• [The exercise]: Every line from the first one to the line containing "R = math.radians" should be echoed exactly; leave out the rest.

• [Data section]:
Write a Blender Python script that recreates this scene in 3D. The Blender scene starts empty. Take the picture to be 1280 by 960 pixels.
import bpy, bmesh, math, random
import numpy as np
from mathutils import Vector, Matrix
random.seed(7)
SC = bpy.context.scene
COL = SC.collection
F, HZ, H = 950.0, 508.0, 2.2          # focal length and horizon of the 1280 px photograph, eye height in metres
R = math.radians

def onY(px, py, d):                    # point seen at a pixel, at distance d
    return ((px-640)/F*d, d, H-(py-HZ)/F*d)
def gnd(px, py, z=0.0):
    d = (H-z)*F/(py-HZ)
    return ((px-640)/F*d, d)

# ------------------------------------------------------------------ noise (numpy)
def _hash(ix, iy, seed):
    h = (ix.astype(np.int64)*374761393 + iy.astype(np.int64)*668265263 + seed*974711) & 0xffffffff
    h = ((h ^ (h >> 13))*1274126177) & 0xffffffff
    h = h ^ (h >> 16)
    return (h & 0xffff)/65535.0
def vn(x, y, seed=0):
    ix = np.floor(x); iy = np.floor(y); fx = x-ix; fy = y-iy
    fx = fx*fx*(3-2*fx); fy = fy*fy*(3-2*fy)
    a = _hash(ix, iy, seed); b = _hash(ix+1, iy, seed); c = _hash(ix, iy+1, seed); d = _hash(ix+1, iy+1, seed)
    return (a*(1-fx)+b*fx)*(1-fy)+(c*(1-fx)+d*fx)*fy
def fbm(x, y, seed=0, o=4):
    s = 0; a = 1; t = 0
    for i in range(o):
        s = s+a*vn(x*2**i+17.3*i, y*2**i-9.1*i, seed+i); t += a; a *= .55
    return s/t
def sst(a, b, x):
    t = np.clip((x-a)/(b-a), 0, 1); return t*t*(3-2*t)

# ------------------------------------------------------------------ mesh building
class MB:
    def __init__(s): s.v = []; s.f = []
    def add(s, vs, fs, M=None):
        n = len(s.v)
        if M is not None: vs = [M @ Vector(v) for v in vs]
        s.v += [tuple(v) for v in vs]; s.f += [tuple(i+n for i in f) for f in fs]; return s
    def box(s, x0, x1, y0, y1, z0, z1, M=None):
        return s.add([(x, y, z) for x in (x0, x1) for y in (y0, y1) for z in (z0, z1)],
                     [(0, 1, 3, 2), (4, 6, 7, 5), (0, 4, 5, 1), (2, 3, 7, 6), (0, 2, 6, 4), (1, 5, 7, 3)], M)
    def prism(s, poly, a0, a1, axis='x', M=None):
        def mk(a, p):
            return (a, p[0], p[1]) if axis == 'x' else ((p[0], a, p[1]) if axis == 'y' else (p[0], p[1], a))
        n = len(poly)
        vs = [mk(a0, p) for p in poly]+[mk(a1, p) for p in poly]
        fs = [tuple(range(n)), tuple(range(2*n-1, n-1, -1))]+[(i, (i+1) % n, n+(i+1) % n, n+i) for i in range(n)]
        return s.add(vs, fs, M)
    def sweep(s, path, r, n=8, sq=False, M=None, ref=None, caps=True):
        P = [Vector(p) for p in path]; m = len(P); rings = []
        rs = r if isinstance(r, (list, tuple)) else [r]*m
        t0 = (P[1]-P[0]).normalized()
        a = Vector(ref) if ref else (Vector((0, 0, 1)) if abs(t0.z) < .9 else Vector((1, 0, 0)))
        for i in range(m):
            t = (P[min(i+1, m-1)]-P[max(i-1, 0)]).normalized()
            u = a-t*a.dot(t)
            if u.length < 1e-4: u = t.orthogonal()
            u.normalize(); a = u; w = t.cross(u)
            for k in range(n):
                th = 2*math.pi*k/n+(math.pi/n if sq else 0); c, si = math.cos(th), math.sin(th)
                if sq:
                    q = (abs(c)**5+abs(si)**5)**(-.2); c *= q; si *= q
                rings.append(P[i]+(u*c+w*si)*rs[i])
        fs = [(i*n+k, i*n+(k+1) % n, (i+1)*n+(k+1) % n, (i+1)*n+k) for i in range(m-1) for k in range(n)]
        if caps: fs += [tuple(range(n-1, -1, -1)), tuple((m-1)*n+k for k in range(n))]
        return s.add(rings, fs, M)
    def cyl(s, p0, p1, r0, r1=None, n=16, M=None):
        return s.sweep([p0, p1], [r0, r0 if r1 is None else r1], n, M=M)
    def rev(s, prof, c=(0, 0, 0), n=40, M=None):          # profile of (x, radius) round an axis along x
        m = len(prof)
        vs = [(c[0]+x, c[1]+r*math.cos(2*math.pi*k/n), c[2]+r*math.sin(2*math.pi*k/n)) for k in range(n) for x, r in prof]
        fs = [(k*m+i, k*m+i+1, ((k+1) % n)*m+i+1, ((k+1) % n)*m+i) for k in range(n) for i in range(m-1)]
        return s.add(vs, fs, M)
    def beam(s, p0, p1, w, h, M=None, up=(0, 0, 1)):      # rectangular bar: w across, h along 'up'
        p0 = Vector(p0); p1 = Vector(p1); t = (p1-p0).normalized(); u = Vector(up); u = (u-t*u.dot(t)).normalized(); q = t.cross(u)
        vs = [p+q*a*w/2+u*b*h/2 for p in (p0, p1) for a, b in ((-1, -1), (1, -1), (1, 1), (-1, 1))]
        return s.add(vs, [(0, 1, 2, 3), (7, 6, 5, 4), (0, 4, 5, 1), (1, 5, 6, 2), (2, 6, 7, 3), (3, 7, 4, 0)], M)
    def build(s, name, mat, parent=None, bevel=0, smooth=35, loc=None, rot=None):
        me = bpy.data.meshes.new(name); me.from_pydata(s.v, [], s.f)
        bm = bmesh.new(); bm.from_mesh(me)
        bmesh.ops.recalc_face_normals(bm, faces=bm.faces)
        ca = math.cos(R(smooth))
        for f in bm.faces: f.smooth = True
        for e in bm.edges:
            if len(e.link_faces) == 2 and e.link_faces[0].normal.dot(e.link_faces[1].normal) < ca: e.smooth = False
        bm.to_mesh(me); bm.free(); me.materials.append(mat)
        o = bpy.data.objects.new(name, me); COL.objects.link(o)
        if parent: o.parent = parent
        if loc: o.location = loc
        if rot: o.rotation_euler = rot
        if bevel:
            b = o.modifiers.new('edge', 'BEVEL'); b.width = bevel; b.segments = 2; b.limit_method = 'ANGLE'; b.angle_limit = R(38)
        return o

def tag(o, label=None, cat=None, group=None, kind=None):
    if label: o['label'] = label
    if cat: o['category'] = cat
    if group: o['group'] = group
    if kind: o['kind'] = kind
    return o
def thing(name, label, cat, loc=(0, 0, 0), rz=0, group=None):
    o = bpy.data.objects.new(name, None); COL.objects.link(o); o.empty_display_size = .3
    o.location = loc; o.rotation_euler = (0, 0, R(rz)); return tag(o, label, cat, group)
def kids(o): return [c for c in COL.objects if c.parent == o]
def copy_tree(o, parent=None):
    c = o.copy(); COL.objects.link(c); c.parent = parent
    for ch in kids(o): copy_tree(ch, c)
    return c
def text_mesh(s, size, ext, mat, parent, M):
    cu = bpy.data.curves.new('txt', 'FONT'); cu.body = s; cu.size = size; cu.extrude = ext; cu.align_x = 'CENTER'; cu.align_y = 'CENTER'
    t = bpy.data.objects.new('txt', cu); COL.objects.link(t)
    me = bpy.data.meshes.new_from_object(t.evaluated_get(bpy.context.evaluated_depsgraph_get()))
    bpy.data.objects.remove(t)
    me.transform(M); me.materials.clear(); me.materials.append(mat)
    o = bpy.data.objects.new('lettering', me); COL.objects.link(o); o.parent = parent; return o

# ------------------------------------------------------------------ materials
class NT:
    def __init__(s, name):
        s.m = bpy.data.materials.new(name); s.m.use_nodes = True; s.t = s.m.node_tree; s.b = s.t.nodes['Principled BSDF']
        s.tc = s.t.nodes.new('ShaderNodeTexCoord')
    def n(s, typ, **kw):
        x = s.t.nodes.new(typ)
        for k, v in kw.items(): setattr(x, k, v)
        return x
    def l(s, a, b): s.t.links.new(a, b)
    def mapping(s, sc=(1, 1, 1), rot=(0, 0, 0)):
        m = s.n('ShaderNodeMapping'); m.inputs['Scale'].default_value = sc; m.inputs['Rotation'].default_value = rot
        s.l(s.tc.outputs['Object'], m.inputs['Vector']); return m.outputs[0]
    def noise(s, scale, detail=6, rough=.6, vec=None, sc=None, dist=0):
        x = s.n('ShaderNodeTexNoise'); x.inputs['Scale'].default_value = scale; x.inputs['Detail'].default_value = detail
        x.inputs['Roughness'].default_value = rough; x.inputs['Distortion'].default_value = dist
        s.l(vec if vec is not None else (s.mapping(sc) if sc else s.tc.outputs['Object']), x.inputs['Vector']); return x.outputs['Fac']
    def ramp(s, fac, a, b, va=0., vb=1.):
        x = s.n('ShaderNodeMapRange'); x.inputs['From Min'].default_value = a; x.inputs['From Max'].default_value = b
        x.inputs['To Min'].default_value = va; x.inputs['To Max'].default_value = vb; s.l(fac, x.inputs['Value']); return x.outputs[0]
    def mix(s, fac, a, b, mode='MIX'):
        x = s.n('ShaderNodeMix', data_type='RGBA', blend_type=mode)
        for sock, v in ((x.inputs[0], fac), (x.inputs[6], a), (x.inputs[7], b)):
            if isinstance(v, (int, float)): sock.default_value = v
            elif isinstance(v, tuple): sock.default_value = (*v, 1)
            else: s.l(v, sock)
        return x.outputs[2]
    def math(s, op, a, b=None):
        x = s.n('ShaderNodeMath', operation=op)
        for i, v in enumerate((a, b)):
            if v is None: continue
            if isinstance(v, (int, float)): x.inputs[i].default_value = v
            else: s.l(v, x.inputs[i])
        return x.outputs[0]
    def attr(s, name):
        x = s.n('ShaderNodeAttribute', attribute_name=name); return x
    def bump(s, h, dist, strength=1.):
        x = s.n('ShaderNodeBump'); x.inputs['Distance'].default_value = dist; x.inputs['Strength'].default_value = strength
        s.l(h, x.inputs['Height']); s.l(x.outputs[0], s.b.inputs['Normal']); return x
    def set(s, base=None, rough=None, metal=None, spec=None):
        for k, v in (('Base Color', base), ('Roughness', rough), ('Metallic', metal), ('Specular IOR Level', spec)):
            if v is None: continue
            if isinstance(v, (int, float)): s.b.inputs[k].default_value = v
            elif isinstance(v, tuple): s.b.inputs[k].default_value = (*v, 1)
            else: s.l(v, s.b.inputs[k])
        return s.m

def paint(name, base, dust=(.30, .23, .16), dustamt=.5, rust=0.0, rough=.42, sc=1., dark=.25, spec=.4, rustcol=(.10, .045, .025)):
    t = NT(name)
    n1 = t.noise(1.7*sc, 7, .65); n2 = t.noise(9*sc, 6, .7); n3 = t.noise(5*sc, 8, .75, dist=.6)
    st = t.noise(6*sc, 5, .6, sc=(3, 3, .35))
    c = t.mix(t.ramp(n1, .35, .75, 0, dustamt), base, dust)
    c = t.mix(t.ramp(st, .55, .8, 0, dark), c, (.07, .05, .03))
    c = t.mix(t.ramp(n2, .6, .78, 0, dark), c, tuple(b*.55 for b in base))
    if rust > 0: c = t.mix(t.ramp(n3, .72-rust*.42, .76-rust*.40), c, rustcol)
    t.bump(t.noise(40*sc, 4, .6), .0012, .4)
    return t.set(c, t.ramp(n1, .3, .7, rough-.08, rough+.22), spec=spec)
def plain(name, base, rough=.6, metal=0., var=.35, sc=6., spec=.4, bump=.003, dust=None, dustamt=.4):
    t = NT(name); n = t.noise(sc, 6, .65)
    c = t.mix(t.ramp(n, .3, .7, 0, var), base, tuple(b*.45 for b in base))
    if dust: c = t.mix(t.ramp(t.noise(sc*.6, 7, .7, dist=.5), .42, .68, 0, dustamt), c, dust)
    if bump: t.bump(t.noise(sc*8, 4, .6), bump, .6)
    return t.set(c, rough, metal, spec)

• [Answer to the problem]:
Write a Blender Python script that recreates this scene in 3D. The Blender scene starts empty. Take the picture to be 1280 by 960 pixels.
import bpy, bmesh, math, random
import numpy as np
from mathutils import Vector, Matrix
random.seed(7)
SC = bpy.context.scene
COL = SC.collection
F, HZ, H = 950.0, 508.0, 2.2          # focal length and horizon of the 1280 px photograph, eye height in metres
R = math.radians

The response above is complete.